Extract each line where the string "Blender" shows up.

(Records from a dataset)

-*-*-

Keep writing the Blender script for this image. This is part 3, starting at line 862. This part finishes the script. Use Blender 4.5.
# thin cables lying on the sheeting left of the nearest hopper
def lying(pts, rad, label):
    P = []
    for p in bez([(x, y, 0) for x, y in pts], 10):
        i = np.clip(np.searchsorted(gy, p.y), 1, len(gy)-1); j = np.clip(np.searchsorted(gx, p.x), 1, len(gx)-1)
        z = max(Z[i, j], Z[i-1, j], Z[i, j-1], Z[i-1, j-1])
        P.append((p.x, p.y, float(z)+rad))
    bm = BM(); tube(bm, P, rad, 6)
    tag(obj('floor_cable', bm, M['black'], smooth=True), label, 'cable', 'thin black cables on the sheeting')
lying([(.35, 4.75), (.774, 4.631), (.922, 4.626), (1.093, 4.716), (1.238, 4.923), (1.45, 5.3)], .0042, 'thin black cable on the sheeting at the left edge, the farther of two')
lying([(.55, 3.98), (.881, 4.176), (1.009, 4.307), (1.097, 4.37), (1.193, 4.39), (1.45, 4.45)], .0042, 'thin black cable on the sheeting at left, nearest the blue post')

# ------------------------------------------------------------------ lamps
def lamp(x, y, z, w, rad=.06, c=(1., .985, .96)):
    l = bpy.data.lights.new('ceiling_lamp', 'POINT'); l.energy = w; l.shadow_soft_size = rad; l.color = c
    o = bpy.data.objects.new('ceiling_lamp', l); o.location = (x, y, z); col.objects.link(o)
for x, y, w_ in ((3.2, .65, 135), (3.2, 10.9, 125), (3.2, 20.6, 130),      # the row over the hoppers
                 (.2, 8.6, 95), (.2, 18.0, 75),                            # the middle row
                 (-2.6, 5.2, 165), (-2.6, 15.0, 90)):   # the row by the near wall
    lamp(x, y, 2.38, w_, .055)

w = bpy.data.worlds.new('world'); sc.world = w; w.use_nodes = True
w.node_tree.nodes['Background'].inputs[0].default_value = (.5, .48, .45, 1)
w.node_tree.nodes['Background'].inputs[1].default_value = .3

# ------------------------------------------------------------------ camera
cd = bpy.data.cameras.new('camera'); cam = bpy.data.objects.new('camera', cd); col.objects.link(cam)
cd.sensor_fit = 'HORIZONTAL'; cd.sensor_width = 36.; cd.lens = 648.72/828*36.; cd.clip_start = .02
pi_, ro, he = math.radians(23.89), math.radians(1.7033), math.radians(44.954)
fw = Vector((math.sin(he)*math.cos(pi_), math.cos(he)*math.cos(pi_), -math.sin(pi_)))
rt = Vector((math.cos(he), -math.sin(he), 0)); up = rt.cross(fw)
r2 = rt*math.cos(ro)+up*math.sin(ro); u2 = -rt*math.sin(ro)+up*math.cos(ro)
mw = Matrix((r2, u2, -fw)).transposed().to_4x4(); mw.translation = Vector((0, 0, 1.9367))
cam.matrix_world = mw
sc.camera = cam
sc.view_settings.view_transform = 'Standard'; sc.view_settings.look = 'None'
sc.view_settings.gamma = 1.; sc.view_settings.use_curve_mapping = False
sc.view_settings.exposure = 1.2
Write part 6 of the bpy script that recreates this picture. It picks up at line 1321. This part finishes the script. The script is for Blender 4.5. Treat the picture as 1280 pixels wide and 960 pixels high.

-*-*-

Expected output |
Keep writing the Blender script for this image. This is part 3, starting at line 862. This part finishes the script. Use Blender 4.5.
Write part 6 of the bpy script that recreates this picture. It picks up at line 1321. This part finishes the script. The script is for Blender 4.5. Treat the picture as 1280 pixels wide and 960 pixels high.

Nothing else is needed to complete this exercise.